If that wasn’t enough, they then offered a British record transfer fee of £35 million pounds for Dimitar Berbatov, which Tottenham accepted, then announced they’d bid £30 million for David Villa and a further £25 million for Mario Gomes. As I type this, Marca in Spain is reporting that they’ve also bid for Robinho and several other high profile signings but other than the 3 strikers that ADUG spokesperson Sulaiman Al-Fahim confirmed earlier today, nothing is concrete fact.

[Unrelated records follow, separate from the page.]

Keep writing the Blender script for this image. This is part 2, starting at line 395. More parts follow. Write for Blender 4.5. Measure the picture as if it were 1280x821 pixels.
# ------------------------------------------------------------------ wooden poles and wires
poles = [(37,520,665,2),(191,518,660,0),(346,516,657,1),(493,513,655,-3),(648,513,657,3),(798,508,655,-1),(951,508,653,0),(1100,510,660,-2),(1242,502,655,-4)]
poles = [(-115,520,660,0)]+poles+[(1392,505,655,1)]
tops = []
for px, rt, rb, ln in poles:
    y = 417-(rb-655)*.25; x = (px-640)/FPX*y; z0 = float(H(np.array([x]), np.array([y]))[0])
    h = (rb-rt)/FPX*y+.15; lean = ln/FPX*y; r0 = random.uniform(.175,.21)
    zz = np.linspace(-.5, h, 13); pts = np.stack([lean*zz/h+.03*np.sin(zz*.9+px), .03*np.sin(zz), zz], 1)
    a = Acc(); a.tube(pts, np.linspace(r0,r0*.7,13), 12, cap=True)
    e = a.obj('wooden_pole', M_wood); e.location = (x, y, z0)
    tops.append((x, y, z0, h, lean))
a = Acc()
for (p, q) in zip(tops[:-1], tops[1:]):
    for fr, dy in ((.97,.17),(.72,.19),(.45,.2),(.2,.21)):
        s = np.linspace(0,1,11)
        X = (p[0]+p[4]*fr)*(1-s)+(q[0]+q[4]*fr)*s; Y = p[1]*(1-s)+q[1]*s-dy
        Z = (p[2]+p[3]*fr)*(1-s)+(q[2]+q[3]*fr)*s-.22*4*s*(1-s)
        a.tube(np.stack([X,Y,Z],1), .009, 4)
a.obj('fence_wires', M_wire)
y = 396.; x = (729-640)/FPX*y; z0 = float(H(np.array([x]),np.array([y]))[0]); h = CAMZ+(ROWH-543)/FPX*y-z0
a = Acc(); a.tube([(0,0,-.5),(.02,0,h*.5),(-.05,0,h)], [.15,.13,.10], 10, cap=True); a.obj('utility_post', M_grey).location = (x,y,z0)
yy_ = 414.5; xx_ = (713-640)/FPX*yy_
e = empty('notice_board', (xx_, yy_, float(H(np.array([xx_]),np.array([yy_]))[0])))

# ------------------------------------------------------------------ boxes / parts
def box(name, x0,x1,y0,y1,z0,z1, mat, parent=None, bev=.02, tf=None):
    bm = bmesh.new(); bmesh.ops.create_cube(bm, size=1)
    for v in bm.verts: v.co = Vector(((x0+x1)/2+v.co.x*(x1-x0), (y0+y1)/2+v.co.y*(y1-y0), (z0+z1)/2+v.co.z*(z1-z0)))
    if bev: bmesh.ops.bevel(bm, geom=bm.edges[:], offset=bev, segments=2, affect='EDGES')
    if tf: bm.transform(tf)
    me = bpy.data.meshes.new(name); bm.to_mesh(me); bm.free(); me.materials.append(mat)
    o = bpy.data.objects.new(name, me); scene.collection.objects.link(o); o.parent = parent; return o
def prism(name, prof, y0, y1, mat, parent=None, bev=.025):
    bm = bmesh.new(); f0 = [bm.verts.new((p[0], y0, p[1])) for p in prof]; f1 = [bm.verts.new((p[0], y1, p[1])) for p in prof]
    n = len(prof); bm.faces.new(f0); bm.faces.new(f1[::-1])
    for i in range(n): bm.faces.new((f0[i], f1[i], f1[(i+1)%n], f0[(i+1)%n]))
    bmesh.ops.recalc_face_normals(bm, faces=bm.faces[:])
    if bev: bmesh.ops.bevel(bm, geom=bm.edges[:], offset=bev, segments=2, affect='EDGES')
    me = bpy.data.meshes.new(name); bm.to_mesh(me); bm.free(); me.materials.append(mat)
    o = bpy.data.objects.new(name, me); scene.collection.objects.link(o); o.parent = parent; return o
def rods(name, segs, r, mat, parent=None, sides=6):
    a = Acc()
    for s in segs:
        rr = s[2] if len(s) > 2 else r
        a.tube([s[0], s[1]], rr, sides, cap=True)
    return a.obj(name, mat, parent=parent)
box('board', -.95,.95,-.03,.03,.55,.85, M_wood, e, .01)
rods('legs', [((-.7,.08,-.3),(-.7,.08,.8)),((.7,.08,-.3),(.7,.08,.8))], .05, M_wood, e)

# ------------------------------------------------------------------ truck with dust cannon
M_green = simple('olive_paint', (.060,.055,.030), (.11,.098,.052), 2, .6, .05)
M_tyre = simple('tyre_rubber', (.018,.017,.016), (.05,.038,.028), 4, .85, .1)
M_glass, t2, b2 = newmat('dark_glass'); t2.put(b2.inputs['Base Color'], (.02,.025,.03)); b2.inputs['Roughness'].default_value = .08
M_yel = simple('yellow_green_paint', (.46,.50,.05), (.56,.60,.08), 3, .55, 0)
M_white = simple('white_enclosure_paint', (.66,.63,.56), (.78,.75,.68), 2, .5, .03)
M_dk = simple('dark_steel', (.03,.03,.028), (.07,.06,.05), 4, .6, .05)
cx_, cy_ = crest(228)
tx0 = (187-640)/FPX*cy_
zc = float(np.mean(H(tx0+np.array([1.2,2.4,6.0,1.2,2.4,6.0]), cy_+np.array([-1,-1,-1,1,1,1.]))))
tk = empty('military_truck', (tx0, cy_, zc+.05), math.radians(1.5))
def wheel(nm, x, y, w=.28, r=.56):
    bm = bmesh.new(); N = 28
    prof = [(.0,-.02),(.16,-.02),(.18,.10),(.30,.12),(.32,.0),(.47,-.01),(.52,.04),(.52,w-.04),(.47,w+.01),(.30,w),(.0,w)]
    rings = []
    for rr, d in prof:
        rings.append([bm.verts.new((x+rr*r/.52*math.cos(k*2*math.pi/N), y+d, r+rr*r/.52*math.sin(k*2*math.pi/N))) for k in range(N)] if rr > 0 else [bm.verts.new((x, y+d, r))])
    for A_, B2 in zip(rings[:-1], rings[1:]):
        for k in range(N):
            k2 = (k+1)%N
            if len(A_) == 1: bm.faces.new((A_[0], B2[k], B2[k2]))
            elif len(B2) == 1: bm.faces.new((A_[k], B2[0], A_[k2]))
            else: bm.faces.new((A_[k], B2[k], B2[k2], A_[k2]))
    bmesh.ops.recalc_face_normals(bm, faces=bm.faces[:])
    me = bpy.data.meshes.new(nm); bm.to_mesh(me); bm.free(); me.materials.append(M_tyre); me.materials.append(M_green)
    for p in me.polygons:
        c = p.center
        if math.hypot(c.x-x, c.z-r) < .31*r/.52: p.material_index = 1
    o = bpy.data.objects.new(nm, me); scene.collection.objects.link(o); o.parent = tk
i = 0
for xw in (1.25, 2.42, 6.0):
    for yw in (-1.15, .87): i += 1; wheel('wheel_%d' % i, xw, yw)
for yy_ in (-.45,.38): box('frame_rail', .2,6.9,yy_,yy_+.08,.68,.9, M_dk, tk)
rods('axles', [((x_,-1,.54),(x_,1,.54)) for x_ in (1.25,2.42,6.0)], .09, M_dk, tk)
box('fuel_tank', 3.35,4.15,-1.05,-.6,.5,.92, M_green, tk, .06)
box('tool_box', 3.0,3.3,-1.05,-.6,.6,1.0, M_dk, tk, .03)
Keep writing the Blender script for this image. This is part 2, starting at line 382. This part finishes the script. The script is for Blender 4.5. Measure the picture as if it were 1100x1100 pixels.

Manchester City can now afford to buy anyone at any club with no worries at all, but the one thing that holds them back is the lack of Champions League football, a key point that will probably see Berbatov choose the red side of Manchester over the blue. Ferguson will be determined to finalise the transfer he sees as vital to enabling United to try and become the first club to win back to back Champions League titles and I expect Berbatov to be a United player by midnight.

The majority of players they need to push on to go for a top four spot would seem to be loathe to swap Champions League for a season of UEFA Cup football so they may not get the players they need by the time the window shuts at midnight but don’t rule out some massive deals being prepared for the next transfer window. Also key to their forward recruitment though is that City are in a position to attract these players in January when they’ll need them, so Hughes knows he needs to keep City in and around the top 8 come the turn of the year. Additionally, the due to Manchester City deal, I expect this to push DIC forward to purchase Liverpool, now that their royal rivals have trumped them to buying a Premiership club first, something that will not be going unnoticed back in the U.A.E.

One man who won’t be a Manchester City anymore is Vedran Corluka who confirmed his protracted move to Tottenham, originally completed on August 10th, this morning to join Pavlyuchenko at Spurs Lodge. It’s been probably the worst kept transfer in football so no surprises that he now joins up with his best friend, Luka Modric. A canny pair of signing for Ramos to add a bit more depth to the squad. All in all, today could be the most important day in the history of the Premiership so far and with 3 hours to go until the window closes, who knows who else is going to switch sides and which football club is going to be bought next by midnight.